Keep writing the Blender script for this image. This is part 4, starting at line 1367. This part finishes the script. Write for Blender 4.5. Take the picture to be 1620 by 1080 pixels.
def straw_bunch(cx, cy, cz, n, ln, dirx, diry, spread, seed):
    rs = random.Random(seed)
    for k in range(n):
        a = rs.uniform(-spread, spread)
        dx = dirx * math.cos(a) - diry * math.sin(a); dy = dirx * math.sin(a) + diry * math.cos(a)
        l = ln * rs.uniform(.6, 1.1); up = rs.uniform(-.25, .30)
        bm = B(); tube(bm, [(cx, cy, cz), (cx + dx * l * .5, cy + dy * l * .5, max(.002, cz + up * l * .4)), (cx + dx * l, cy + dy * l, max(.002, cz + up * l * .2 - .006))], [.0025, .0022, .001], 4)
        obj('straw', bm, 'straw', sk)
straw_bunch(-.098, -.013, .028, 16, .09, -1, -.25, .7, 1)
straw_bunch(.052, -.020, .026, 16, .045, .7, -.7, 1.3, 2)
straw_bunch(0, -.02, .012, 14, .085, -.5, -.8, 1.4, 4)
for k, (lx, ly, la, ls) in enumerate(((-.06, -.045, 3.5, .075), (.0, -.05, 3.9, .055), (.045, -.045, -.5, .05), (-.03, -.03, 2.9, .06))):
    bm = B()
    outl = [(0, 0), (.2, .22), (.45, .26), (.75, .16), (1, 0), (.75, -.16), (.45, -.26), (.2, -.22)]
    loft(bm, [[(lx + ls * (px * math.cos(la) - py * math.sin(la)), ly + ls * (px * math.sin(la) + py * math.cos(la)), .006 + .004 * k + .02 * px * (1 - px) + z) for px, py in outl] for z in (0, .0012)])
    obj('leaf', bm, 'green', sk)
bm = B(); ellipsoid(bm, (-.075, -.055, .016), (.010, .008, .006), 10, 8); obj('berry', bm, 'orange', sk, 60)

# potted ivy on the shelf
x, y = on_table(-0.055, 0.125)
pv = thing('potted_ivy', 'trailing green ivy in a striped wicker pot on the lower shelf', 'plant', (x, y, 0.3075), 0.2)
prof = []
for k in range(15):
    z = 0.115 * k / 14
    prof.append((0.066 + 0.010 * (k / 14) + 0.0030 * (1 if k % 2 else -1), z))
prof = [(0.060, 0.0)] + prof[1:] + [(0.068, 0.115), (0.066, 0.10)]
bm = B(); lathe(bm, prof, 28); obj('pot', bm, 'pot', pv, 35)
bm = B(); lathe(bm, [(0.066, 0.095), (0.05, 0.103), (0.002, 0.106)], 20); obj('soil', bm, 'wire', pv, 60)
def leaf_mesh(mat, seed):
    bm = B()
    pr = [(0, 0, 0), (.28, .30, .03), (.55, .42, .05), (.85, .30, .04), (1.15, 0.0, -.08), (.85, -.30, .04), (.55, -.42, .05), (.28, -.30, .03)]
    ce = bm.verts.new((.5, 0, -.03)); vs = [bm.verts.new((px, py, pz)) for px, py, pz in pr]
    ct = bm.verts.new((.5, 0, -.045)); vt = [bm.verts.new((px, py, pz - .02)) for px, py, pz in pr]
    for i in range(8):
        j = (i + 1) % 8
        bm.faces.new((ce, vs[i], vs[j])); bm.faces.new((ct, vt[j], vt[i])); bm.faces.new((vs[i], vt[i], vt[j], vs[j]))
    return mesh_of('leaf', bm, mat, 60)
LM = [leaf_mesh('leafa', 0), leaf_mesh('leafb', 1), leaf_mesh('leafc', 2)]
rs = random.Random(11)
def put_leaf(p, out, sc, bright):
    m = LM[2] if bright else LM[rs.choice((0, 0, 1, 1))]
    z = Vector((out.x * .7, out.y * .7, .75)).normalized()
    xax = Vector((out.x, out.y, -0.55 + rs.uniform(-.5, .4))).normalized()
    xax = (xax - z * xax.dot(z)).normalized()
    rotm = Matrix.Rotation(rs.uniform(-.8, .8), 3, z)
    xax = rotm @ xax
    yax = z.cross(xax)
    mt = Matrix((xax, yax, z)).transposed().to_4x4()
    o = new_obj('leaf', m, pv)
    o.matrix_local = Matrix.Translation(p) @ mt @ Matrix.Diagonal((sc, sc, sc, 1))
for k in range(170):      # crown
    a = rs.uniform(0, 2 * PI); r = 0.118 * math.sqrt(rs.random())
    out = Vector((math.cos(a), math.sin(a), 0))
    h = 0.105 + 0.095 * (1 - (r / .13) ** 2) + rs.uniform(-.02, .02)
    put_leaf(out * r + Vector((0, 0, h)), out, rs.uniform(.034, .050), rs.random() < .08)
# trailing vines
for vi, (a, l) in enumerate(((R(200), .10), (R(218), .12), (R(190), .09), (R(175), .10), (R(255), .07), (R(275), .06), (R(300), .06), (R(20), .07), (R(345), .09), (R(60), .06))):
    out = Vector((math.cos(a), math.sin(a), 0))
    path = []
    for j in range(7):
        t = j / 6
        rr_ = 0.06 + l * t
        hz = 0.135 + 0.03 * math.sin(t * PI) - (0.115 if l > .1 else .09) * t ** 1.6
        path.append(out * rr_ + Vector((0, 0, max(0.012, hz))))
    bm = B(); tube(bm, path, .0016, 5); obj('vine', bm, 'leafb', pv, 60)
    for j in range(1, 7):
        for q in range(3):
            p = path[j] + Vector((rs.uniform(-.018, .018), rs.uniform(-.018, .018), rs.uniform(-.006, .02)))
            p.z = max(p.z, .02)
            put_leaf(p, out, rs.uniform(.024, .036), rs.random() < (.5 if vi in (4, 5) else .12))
_ _ _
Your task: All of the material above needs to be copied exactly.

Reply to the task:
Keep writing the Blender script for this image. This is part 4, starting at line 1367. This part finishes the script. Write for Blender 4.5. Take the picture to be 1620 by 1080 pixels.
def straw_bunch(cx, cy, cz, n, ln, dirx, diry, spread, seed):
    rs = random.Random(seed)
    for k in range(n):
        a = rs.uniform(-spread, spread)
        dx = dirx * math.cos(a) - diry * math.sin(a); dy = dirx * math.sin(a) + diry * math.cos(a)
        l = ln * rs.uniform(.6, 1.1); up = rs.uniform(-.25, .30)
        bm = B(); tube(bm, [(cx, cy, cz), (cx + dx * l * .5, cy + dy * l * .5, max(.002, cz + up * l * .4)), (cx + dx * l, cy + dy * l, max(.002, cz + up * l * .2 - .006))], [.0025, .0022, .001], 4)
        obj('straw', bm, 'straw', sk)
straw_bunch(-.098, -.013, .028, 16, .09, -1, -.25, .7, 1)
straw_bunch(.052, -.020, .026, 16, .045, .7, -.7, 1.3, 2)
straw_bunch(0, -.02, .012, 14, .085, -.5, -.8, 1.4, 4)
for k, (lx, ly, la, ls) in enumerate(((-.06, -.045, 3.5, .075), (.0, -.05, 3.9, .055), (.045, -.045, -.5, .05), (-.03, -.03, 2.9, .06))):
    bm = B()
    outl = [(0, 0), (.2, .22), (.45, .26), (.75, .16), (1, 0), (.75, -.16), (.45, -.26), (.2, -.22)]
    loft(bm, [[(lx + ls * (px * math.cos(la) - py * math.sin(la)), ly + ls * (px * math.sin(la) + py * math.cos(la)), .006 + .004 * k + .02 * px * (1 - px) + z) for px, py in outl] for z in (0, .0012)])
    obj('leaf', bm, 'green', sk)
bm = B(); ellipsoid(bm, (-.075, -.055, .016), (.010, .008, .006), 10, 8); obj('berry', bm, 'orange', sk, 60)

# potted ivy on the shelf
x, y = on_table(-0.055, 0.125)
pv = thing('potted_ivy', 'trailing green ivy in a striped wicker pot on the lower shelf', 'plant', (x, y, 0.3075), 0.2)
prof = []
for k in range(15):
    z = 0.115 * k / 14
    prof.append((0.066 + 0.010 * (k / 14) + 0.0030 * (1 if k % 2 else -1), z))
prof = [(0.060, 0.0)] + prof[1:] + [(0.068, 0.115), (0.066, 0.10)]
bm = B(); lathe(bm, prof, 28); obj('pot', bm, 'pot', pv, 35)
bm = B(); lathe(bm, [(0.066, 0.095), (0.05, 0.103), (0.002, 0.106)], 20); obj('soil', bm, 'wire', pv, 60)
def leaf_mesh(mat, seed):
    bm = B()
    pr = [(0, 0, 0), (.28, .30, .03), (.55, .42, .05), (.85, .30, .04), (1.15, 0.0, -.08), (.85, -.30, .04), (.55, -.42, .05), (.28, -.30, .03)]
    ce = bm.verts.new((.5, 0, -.03)); vs = [bm.verts.new((px, py, pz)) for px, py, pz in pr]
    ct = bm.verts.new((.5, 0, -.045)); vt = [bm.verts.new((px, py, pz - .02)) for px, py, pz in pr]
    for i in range(8):
        j = (i + 1) % 8
        bm.faces.new((ce, vs[i], vs[j])); bm.faces.new((ct, vt[j], vt[i])); bm.faces.new((vs[i], vt[i], vt[j], vs[j]))
    return mesh_of('leaf', bm, mat, 60)
LM = [leaf_mesh('leafa', 0), leaf_mesh('leafb', 1), leaf_mesh('leafc', 2)]
rs = random.Random(11)
def put_leaf(p, out, sc, bright):
    m = LM[2] if bright else LM[rs.choice((0, 0, 1, 1))]
    z = Vector((out.x * .7, out.y * .7, .75)).normalized()
    xax = Vector((out.x, out.y, -0.55 + rs.uniform(-.5, .4))).normalized()
    xax = (xax - z * xax.dot(z)).normalized()
    rotm = Matrix.Rotation(rs.uniform(-.8, .8), 3, z)
    xax = rotm @ xax
    yax = z.cross(xax)
    mt = Matrix((xax, yax, z)).transposed().to_4x4()
    o = new_obj('leaf', m, pv)
    o.matrix_local = Matrix.Translation(p) @ mt @ Matrix.Diagonal((sc, sc, sc, 1))
for k in range(170):      # crown
    a = rs.uniform(0, 2 * PI); r = 0.118 * math.sqrt(rs.random())
    out = Vector((math.cos(a), math.sin(a), 0))
    h = 0.105 + 0.095 * (1 - (r / .13) ** 2) + rs.uniform(-.02, .02)
    put_leaf(out * r + Vector((0, 0, h)), out, rs.uniform(.034, .050), rs.random() < .08)
# trailing vines
for vi, (a, l) in enumerate(((R(200), .10), (R(218), .12), (R(190), .09), (R(175), .10), (R(255), .07), (R(275), .06), (R(300), .06), (R(20), .07), (R(345), .09), (R(60), .06))):
    out = Vector((math.cos(a), math.sin(a), 0))
    path = []
    for j in range(7):
        t = j / 6
        rr_ = 0.06 + l * t
        hz = 0.135 + 0.03 * math.sin(t * PI) - (0.115 if l > .1 else .09) * t ** 1.6
        path.append(out * rr_ + Vector((0, 0, max(0.012, hz))))
    bm = B(); tube(bm, path, .0016, 5); obj('vine', bm, 'leafb', pv, 60)
    for j in range(1, 7):
        for q in range(3):
            p = path[j] + Vector((rs.uniform(-.018, .018), rs.uniform(-.018, .018), rs.uniform(-.006, .02)))
            p.z = max(p.z, .02)
            put_leaf(p, out, rs.uniform(.024, .036), rs.random() < (.5 if vi in (4, 5) else .12))